OURZAZATE, MOROCCO -- April 4, 2006
My journey along the Atlas frontier, central Morocco's mountain range, begins. Transportation connections prove to be a bit trying. I wait at the bus station until 2:30 PM for the bus to Ourzazate, a town known mostly for it's film studio and for its staging ground into the mountains beyond. Other than that, it doesn't have much going for it. I am planning to use it as a base for exploring the recently restored kasbah of Ait Ben Haddou, only 24 km away.
As I wait for the bus to pull out of the station, a man with no arms slides his way down the long aisle and back, asking passengers for a few dirham. Generous people stick a few dirham in his shirt pocket, as he walks past. It is one of those surreal moments when I think to myself, "Only in Morocco." Then the agonizing bus ride begins. The aisles are so narrow that my legs cannot extend straight in front of my body.
Five hours later, my lower back is screaming for Advil. What remains with me, however, is the majestic scenery that I enjoyed out my unkempt, oil-and-fingerprint-laden bus window.

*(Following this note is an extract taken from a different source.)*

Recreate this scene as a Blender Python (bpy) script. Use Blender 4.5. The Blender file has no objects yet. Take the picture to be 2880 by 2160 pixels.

Narrow roads that wind up and up into the mountains, hairpin switchbacks bringing us to the brink of sudden death and then above it, the outline of mountains looming in the distance... there was a new vantage point around every bend. The sweeping views across open desert landscapes, mountains folding over themselves, tiny villages scattered here and there, the boxy outlines of their earthern skeleton rising above the desert floor... these are the images that are burned in my memory.